By: Dr Gareth Evans - Updated: 21 Apr 2015 | comments*Discuss
 
Pond Landscaping Hard Landscaping Edging

Although the deliberate isolation of some types of water features – raised or formal ponds, for instance – is what gives them their impact, for many gardeners the pond is intended to provide a complementary element in the overall design. The key to making the pond form an integral part of the garden principally lies in carefully landscaping the join between water and dry land.

Setting the Scene with Hard Landscaping

Many of the hard landscaping decisions will have been made when the pond was first created. If you built it yourself, you will have already had a chance to influence aspects such as the edging, the general location, shape and surrounding contours; if you inherited it from a previous owner your options will obviously have been more limited. Even so, if aspects of the pond and its setting are not to your liking, it can often be possible to change things to some extent – so it’s definitely worth giving it some consideration as part of the whole landscaping process. Creating undulations or banks, adding “focal pieces” such as rocks or overhanging logs can transform the look of a pond – and you might like to think about adding a fountain or waterfall if there isn’t one already. Although not strictly a landscaping job, fitting some form of lighting – either solar or mains-powered – can also do a lot to change the feel of the pond.

Planting the Margins

While the hard landscaping elements inevitably define much of the overall appearance, a good planting scheme can prove a very effective way to help the pond merge almost seamlessly into its surroundings. Wisely chosen and imaginatively used around the margins of your pond, the effect can soften the stark lines of the pond, allowing it to look as if it has always been there.

In nature, marginal plants grow with their roots in the shallow water and most pre-moulded ponds have suitably designed shelves to take planting containers to accommodate them. These plants are particularly useful for landscaping the pond margins because they begin to introduce a feeling of height and start to lift the eye up out of the water and towards the rest of the garden in a way that looks entirely natural. Selecting different types of marginals allows you to play with this idea even more, providing a succession, gradually getting taller and taller until they eventually meet the plants surrounding the pond. This can be particularly effective if the pond has a relatively wide marginal shelf, but even if it is quite narrow, the trick is still worth trying.

Most garden centres have a good selection ranging from the likes of the low growing Water Mint (Mentha aquatic) through taller plants such as Marsh Marigold (Caltha palustris) to much taller candidates including Yellow flag (Iris pseudocorus ).

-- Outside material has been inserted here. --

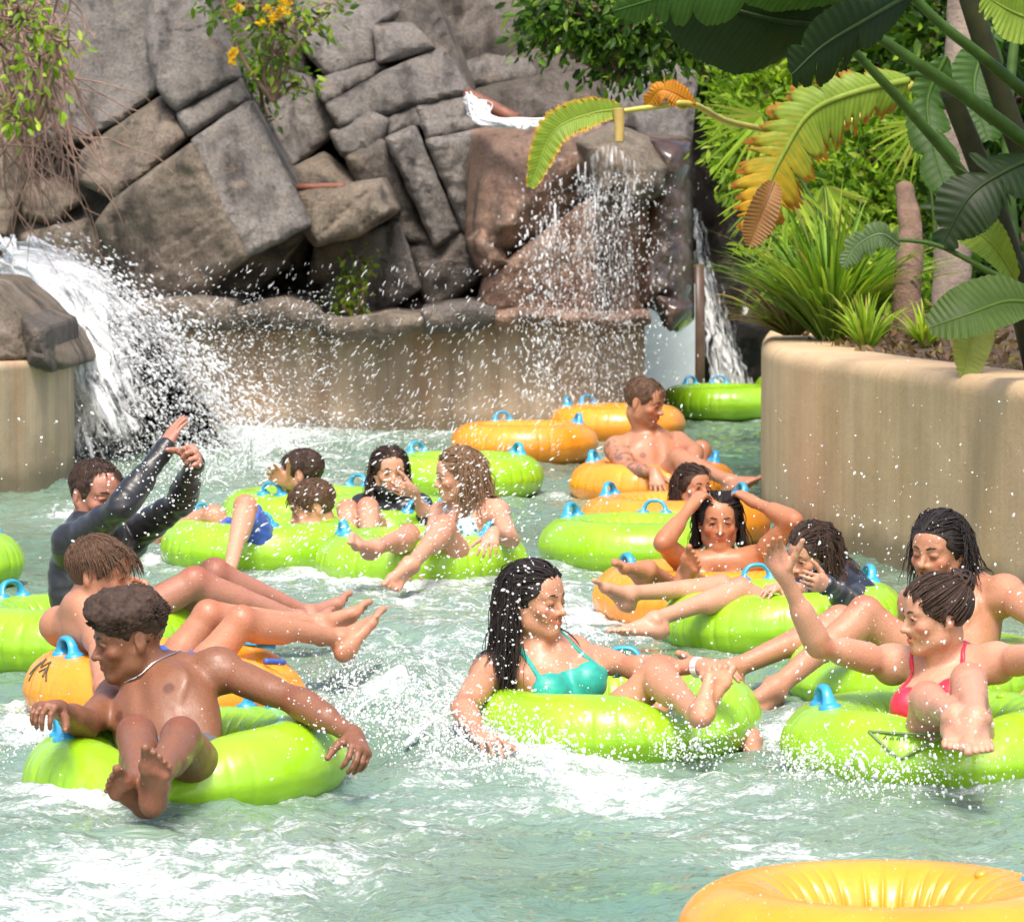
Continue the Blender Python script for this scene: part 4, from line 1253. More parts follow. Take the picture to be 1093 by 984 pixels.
formation('big grey tilted boulder with long diagonal cracks, upper left of the cliff', [
    ([(22, -60), (192, -60), (163, 30), (167, 94), (130, 124), (88, 147), (30, 150), (10, 80)], 30.2, -.25, -.25, ROCK_GREY),
    ([(166, -60), (200, -60), (230, 30), (253, 79), (188, 116), (170, 94), (158, 40)], 29.9, .10, -.35, ROCK_GREY),
    ([(191, 119), (253, 83), (263, 107), (203, 144)], 29.7, .1, -.3, ROCK_GREY),
    ([(90, 161), (171, 104), (200, 145), (124, 211), (86, 194)], 29.75, -.25, -.3, ROCK_BROWN),
    ([(206, 152), (266, 110), (330, 238), (263, 271), (232, 212)], 29.25, .30, -.30, ROCK_GREY, dict(bulge=.05, w=5)),
    ([(123, 215), (204, 155), (231, 213), (262, 273), (214, 316), (147, 326), (104, 240)], 29.3, -.45, .25, ROCK_BROWN, dict(bulge=.08)),
    ([(262, 275), (329, 241), (300, 282), (262, 318), (212, 320)], 29.7, .1, .6, ROCK_BROWN),
    ([(16, 198), (68, 187), (86, 214), (55, 236), (18, 230)], 30.3, -.2, -.2, ROCK_BROWN),
    ([(24, 252), (94, 236), (132, 290), (144, 332), (60, 345), (14, 300)], 30.1, -.3, .2, ROCK_BROWN),
    ([(-60, -60), (14, -60), (10, 100), (24, 190), (10, 250), (-60, 260)], 30.4, -.2, -.2, ROCK_BROWN),
], 100, ([(-60, -60), (215, -60), (262, 80), (320, 235), (262, 318), (140, 350), (-60, 350)], 30.55))
formation('recessed grey rock with the flowering shrub, between the two big outcrops', [
    ([(222, -60), (330, -60), (325, 40), (332, 82), (258, 62)], 31.6, .1, -.3, ROCK_DARK),
    ([(259, 64), (331, 84), (363, 134), (308, 181), (268, 108)], 30.9, .2, -.3, ROCK_GREY),
    ([(308, 184), (345, 165), (392, 200), (330, 205)], 30.5, .1, -.6, ROCK_BROWN),
    ([(300, 262), (332, 248), (322, 282), (298, 288)], 30.2, .1, .2, ROCK_BROWN),
    ([(250, 318), (300, 288), (345, 268), (352, 345), (240, 352)], 31.0, .0, .3, ROCK_BROWN),
    ([(140, 328), (214, 318), (250, 316), (240, 354), (130, 350)], 30.7, .0, .3, ROCK_BROWN),
    ([(346, 336), (384, 346), (450, 336), (452, 356), (346, 356)], 30.9, .0, .1, ROCK_GREY),
], 200, ([(215, -60), (330, -60), (340, 70), (395, 200), (352, 352), (240, 352), (262, 300), (300, 240), (262, 105)], 31.6))
formation('row of low mossy rocks lying along the top of the pool wall', [
    ([(120, 326), (205, 318), (246, 322), (250, 344), (238, 352), (60, 352), (60, 330)], 28.75, .1, .3, ROCK_BROWN),
    ([(246, 330), (300, 322), (330, 330), (340, 350), (300, 350), (248, 352)], 28.95, .0, .3, ROCK_BROWN),
    ([(336, 338), (372, 342), (410, 336), (452, 338), (450, 352), (400, 362), (345, 358)], 29.1, .0, .3, ROCK_BROWN),
    ([(452, 332), (500, 326), (528, 334), (524, 348), (490, 352), (455, 356)], 29.15, .0, .3, ROCK_DARK),
    ([(524, 334), (570, 330), (640, 336), (690, 332), (692, 346), (640, 350), (580, 345), (530, 352)], 29.2, .0, .3, ROCK_RED),
], 350)
formation('pale tan ledge stone jutting out above the pool', [
    ([(321, 207), (406, 192), (421, 226), (380, 250), (338, 262), (322, 240)], 29.5, .1, -.1, ROCK_PALE, dict(bulge=.12, w=7)),
    ([(338, 264), (382, 252), (352, 300), (330, 300)], 30.1, .1, .5, ROCK_BROWN),
], 300)
formation('stack of cracked grey columns and blocks in the middle of the cliff', [
    ([(312, -60), (440, -60), (452, 0), (398, 28), (402, 62), (352, 80), (322, 48)], 31.2, .1, -.35, ROCK_GREY),
    ([(400, 29), (438, 27), (462, 51), (405, 66)], 30.9, .1, -.3, ROCK_GREY),
    ([(338, 86), (402, 64), (412, 76), (348, 109)], 30.8, .1, -.3, ROCK_GREY),
    ([(350, 111), (414, 78), (470, 53), (501, 100), (445, 111), (364, 136)], 30.7, .05, -.35, ROCK_GREY),
    ([(354, 141), (395, 122), (413, 129), (402, 160), (368, 166)], 30.5, 0, -.1, ROCK_GREY),
    ([(416, 125), (442, 115), (455, 134), (413, 146)], 30.6, 0, -.1, ROCK_GREY),
    ([(446, 115), (504, 105), (509, 139), (458, 149)], 30.6, .15, -.2, ROCK_GREY),
    ([(412, 150), (443, 137), (491, 245), (463, 262)], 30.2, .25, .1, ROCK_GREY),
    ([(455, 152), (505, 142), (503, 240), (494, 246)], 30.3, .15, .1, ROCK_GREY),
    ([(370, 170), (409, 151), (461, 263), (425, 256), (386, 202)], 30.4, -.1, .1, ROCK_DARK),
    ([(347, 262), (424, 240), (447, 308), (382, 348), (344, 332)], 30.3, .05, .2, ROCK_GREY),
    ([(432, 264), (494, 250), (512, 298), (462, 334), (450, 304)], 30.4, .1, .2, ROCK_DARK),
    ([(505, 292), (520, 296), (520, 346), (448, 350), (462, 336)], 30.9, .1, .2, ROCK_DARK),
], 400, ([(325, -60), (440, -60), (500, 98), (506, 300), (520, 348), (345, 352), (350, 262), (390, 200), (350, 110)], 31.0))
formation('smooth dark rocks along the top of the cliff, below the bushes', [
    ([(444, -60), (600, -60), (562, 30), (492, 66), (466, 26)], 33.0, .1, -.5, ROCK_DARK),
    ([(488, 72), (562, 30), (618, 52), (636, 66), (566, 84), (500, 94)], 32.4, .1, -.4, ROCK_GREY),
    ([(502, 97), (566, 86), (640, 68), (646, 112), (560, 130), (520, 118)], 32.0, .1, -.4, ROCK_DARK),
    ([(600, -60), (740, -60), (740, 60), (700, 52), (640, 66), (566, 28)], 33.0, .1, -.5, ROCK_DARK),
    ([(646, 68), (700, 54), (742, 80), (736, 150), (712, 170), (690, 148), (650, 128)], 31.6, .25, -.3, ROCK_GREY),
], 500)
formation('reddish brown rock face that the thin waterfall runs over', [
    ([(504, 141), (566, 131), (640, 128), (690, 150), (712, 182), (700, 206), (640, 216), (600, 248), (545, 281), (516, 292), (500, 254)], 29.55, .02, -.15, ROCK_RED, dict(bulge=.5, w=26, rough=.2)),
    ([(500, 258), (518, 240), (546, 282), (516, 294)], 29.6, .0, .2, ROCK_RED, dict(bulge=.2, w=9)),
    ([(617, 152), (655, 134), (690, 149), (715, 178), (708, 204), (680, 218), (640, 208)], 29.25, .15, -.15, ROCK_PALE, dict(bulge=.3, w=12)),
    ([(520, 296), (636, 208), (692, 218), (690, 345), (510, 350)], 29.75, .0, .25, ROCK_RED),
    ([(692, 150), (738, 152), (740, 338), (722, 352), (706, 330), (684, 322), (692, 218)], 29.6, .25, .05, ROCK_WET, dict(bulge=.25, w=10, rough=.22)),
    ([(704, 318), (738, 326), (716, 352)], 29.4, .1, .1, ROCK_WET),
], 600)

def concrete(name, c1, c2, stain, rust, amt=.6):
    t = NT(name); v = t.coord()
    n = t.noise(2.2, 6, .6, v); c = t.ramp(n, [(.3, c1), (.7, c2)])
    s1 = t.noise(1.0, 6, .65, t.coord('Object', (6, 6, .35)))
    c = t.mix(t.ramp(s1, [(.45, 0), (.72, amt)]), c, stain)
    s2 = t.noise(1.0, 5, .6, t.coord('Object', (2.4, 2.4, .5), (4, 1, 2)))
    c = t.mix(t.ramp(s2, [(.50, 0), (.75, amt)]), c, rust)
    s3 = t.noise(1.0, 4, .6, t.coord('Object', (26, 26, 1.0)))
    c = t.mix(.20, c, t.ramp(s3, [(.3, .55), (.65, 1.0)]), 'MULTIPLY')
    c = t.mix(amt * .8, c, t.ramp(t.noise(.9, 5, .6, v), [(.38, .40), (.6, 1.0)]), 'MULTIPLY')
    c = t.mix(.25, c, t.ramp(t.noise(90, 4, .6, v), [(.3, .5), (.65, 1.0)]), 'MULTIPLY')
    wl = t.node('ShaderNodeSeparateXYZ'); t.l.new(v, wl.inputs[0])
    wz = t.math('SUBTRACT', t.math('MULTIPLY', t.noise(5, 4, .6, v), .16), wl.outputs[2])
    c = t.mix(t.ramp(t.math('ADD', wz, .55), [(.50, 0), (.60, .6)]), c, (.10, .085, .045))
    t.P(Base_Color=c, Roughness=.75)
    t.P(Normal=t.bump(t.noise(60, 4, .7, v), .35, .008, t.bump(t.noise(6, 4, .6, v), .25, .03)))
    return t.m
WALL_TAN = concrete('planter_render', (.58, .40, .22), (.68, .50, .30), (.30, .21, .12), (.58, .33, .11), .32)
WALL_BACK = concrete('back_wall_render', (.44, .325, .21), (.60, .465, .33), (.16, .105, .06), (.36, .19, .085), .75)
WALL_LEFT = concrete('left_wall_render', (.50, .37, .22), (.64, .50, .33), (.24, .20, .16), (.50, .27, .13), .6)

def wall_strip(name, pts, z0, z1, mat, thick=.3, round_=.05, smooth=40):
    """wall along plan points (x,y): outer face towards -normal, rounded top edge, flat top"""
    p = bez(np.array([(a, b, 0) for a, b in pts]), 60)[:, :2]
    sl = np.concatenate([[0], np.cumsum(np.linalg.norm(np.diff(p, axis=0), axis=1))]); q = np.linspace(0, sl[-1], 120); p = np.stack([np.interp(q, sl, p[:, 0]), np.interp(q, sl, p[:, 1])], -1)
    for _ in range(smooth): p[1:-1] = .5 * p[1:-1] + .25 * (p[:-2] + p[2:])
    T = np.gradient(p, axis=0); T /= np.linalg.norm(T, axis=1)[:, None]; N = np.stack([-T[:, 1], T[:, 0]], -1)
    prof = [(0, z0), (0, z0 * .5 + z1 * .5), (0, z1 - round_ * 1.2)] + [(round_ * (1 - math.cos(a)), z1 - round_ * (1 - math.sin(a))) for a in np.linspace(.1, math.pi / 2, 6)] + [(thick * .5, z1 + .002), (thick - .01, z1), (thick, z1 - .03), (thick, z0)]
    V = []; 
    for off, z in prof:
        w = .0015 * fbm(p[:, 0] * 2, p[:, 1] * 2, 0 * p[:, 0] + z * 2, 2, 3)
        q = p + N * (off + w)[:, None]
        V.append(np.concatenate([q, np.full((len(q), 1), z)], 1))
    m = len(p); V = np.concatenate(V)
    i = np.arange(len(prof) - 1)[:, None] * m; j = np.arange(m - 1)[None]
    F = np.stack([i + j, i + j + 1, i + m + j + 1, i + m + j], -1).reshape(-1, 4)
    k = len(prof)
    e0 = np.array([[r * m for r in range(k)]]); e1 = np.array([[r * m + m - 1 for r in range(k)][::-1]])
    o = mesh_obj(name, V, [F, e0, e1], mat)
    return o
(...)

The location of the pond and how you intend it to be viewed obviously affects the planting around it, but it can be very effective to have at least a part of the area bordering it – perhaps to one side – made into a bog garden. Bog plants are an amazingly diverse bunch and although their flowering season is usually fairly short, they offer considerable variety of form, colour and size, so there is sure to be a big enough choice to satisfy the tastes of any gardener.

Once you get beyond the sodden limits of the bog area, the choice of planting is really as wide as you choose to make it and provides the final bridge into the rest of the garden itself. If you choose to use some tall marginals and bog plants, picking some still taller specimens to form a backdrop can be one very effective way of showing them off to the full. It is also well worth remembering that the pond plants will be dormant throughout winter and early spring making it a good idea to try to ensure that there will be some point of interest year-round. Working with the possibilities reflections offer can be interesting too. Although planting Azaleas beside a pond is often seen as somewhat done-to-death, nevertheless, there is a reason why it has been repeated so often; it works! However, if you really can’t bring yourself to do it, there are plenty of other plants with colourful foliage or striking blooms that will work just as well.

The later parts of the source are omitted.